La révolte pour la justice et le droit
Aucune organisation politique palestinienne en tant que telle ne conduit cette nouvelle révolte populaire. Les images nous renvoient des jeunes politisés arborant le drapeau de leur organisation (Hamas, Fatah, FPLP...) lors des confrontations avec l’occupant sioniste. Mais pour autant, ce ne sont pas les directions politiques palestiniennes qui orchestre la révolte.
Si la jeunesse organisée est présente, et utilise ses réseaux pour mobiliser, elle ne se réfère en rien aux directions des partis pour décider des actions, elle fonctionne en réseaux très larges et autonomes. Ainsi, l’appel à la « journée de colère » vendredi 16 octobre, appel lancé par les organisations politiques palestiniennes, n’a pas amplifié la mobilisation. Pour certains de nos correspondants locaux, « ce 16 octobre 2015 a moins mobilisé que les jours précédents... »
L’insupportable politique d’apartheid entraîne des mouvements au sein même des « frontières » d’Israël : manifestation massive à Haïfa - Nazareth, manifestation de soutien à la Cisjordanie et Gaza, mais aussi des manifestations revendicatives des Palestiniens de 48 (que l’on appelle les « arabes d’Israël »).
Imprégnés de l’idéologie raciste des gouvernements israéliens, soldats et colons commettent des « bavures » criminelles, comme ce dimanche 18 octobre à Bershava, où un Érythréen israélien a été abattu par erreur, et bien que blessé, a été lynché par une foule en délire...
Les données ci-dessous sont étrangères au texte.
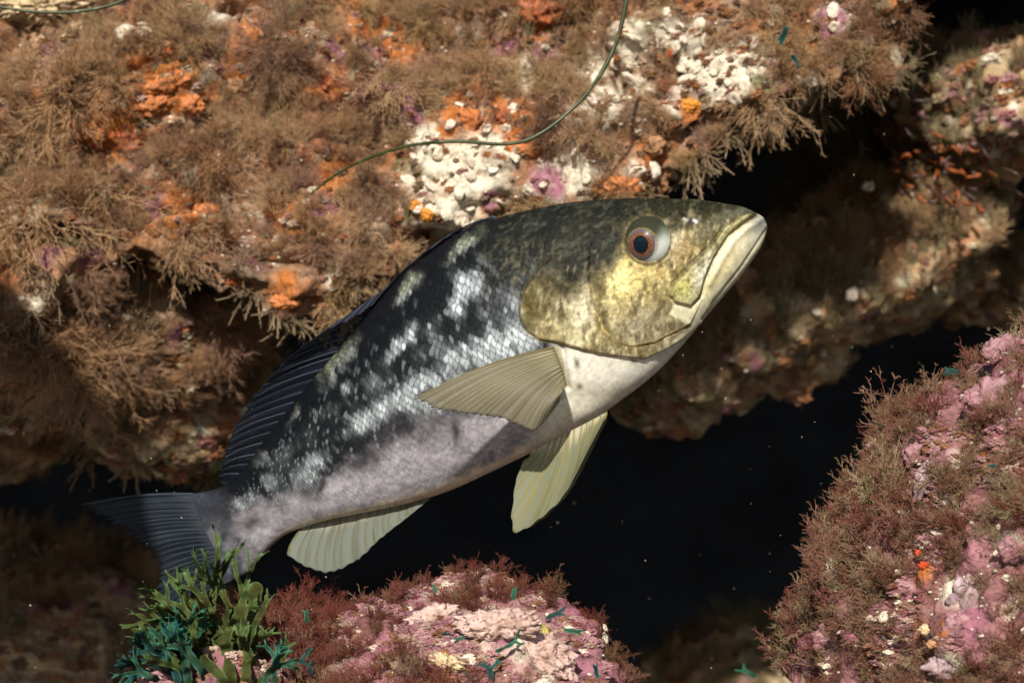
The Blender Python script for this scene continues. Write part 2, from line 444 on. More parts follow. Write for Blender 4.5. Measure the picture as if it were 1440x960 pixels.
# dorsal and ventral outline, half thickness (m), depth of the middle plane (m), snout to tail root
OUT = [((1070, 303), (1078, 314), .0025, .968), ((1060, 298), (1078, 326), .0085, .968), ((1042, 291), (1067, 352), .0155, .969), ((1010, 285), (1042, 387), .0220, .971),
       ((978, 281), (1014, 420), .0265, .973), ((938, 279.5), (988, 450), .0310, .976), ((895, 279), (960, 484), .0345, .979), ((850, 281), (926, 520), .0375, .982),
       ((800, 286), (891, 549), .0400, .986), ((755, 294), (850, 579), .0415, .990), ((706, 305), (800, 608), .0420, .995), ((657, 323), (745, 637), .0415, 1.0),
       ((613, 350), (690, 663), .0400, 1.005), ((573, 381), (640, 686), .0380, 1.01), ((535, 419), (590, 703), .0350, 1.017), ((500, 463), (540, 714), .0315, 1.025),
       ((465, 505), (496, 723), .0280, 1.033), ((432, 544), (458, 731), .0245, 1.041), ((402, 580), (428, 740), .0210, 1.050), ((376, 614), (402, 751), .0180, 1.058),
       ((350, 650), (381, 768), .0150, 1.066), ((322, 679), (362, 789), .0120, 1.074), ((294, 690), (345, 806), .0085, 1.082), ((268, 694), (326, 815), .0045, 1.090)]
NT, NA = 780, 300
_o = np.array([[*a, *b, w, y] for a, b, w, y in OUT])
oc = catmull(_o, NT)
Dp, Vp, Wt, Y0 = oc[:, 0:2], oc[:, 2:4], np.maximum(oc[:, 4], 0.0012), oc[:, 5]
phi = np.linspace(0, math.pi, NA)
cs, sn = np.cos(phi), np.sin(phi)
lat = Vp[:, None] + (Dp - Vp)[:, None] * (0.5 + 0.5 * cs)[None, :, None]          # NT x NA x 2, pixels
mid = P(lat[..., 0], lat[..., 1], Y0[:, None] + 0 * phi[None])
thick = Wt[:, None] * (sn ** 0.80)[None]
near = mid.copy(); near[..., 1] -= thick
fpx, fpy = proj(near)

# lattice coordinates of the scales
seg = np.linalg.norm(np.diff(near, axis=1), axis=2)
gir = np.concatenate([np.zeros((NT, 1)), np.cumsum(seg, 1)], 1)
girth = gir[:, -1]
ROWS = 60
X0, Y0_ = fpx, fpy
A = gir / girth[:, None] * ROWS
rowmid = near[:, int(NA * 0.55)]
ds = np.concatenate([[0], np.linalg.norm(np.diff(rowmid, axis=0), axis=1)])
gs = np.convolve(np.pad(girth, 20, 'edge'), np.ones(41) / 41, 'valid')
S = np.cumsum(ds / (gs / ROWS * 1.62))[:, None] + 0.05 * (A - ROWS / 2) * 0.2
_j = np.stack([X0.ravel() / 22, Y0_.ravel() / 22, 0 * X0.ravel()], -1)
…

Nouvelle intifada à long terme ou soulèvement sporadique ? Les semaines à venir apporteront la réponse, mais comme nous l’indique un de nos camarades de Ramallah : « Si cette révolte s’apaise, une autre arrivera dans un an, cinq ans... Tant que justice et droit ne seront pas rendus à notre peuple, la jeunesse palestinienne se dressera ».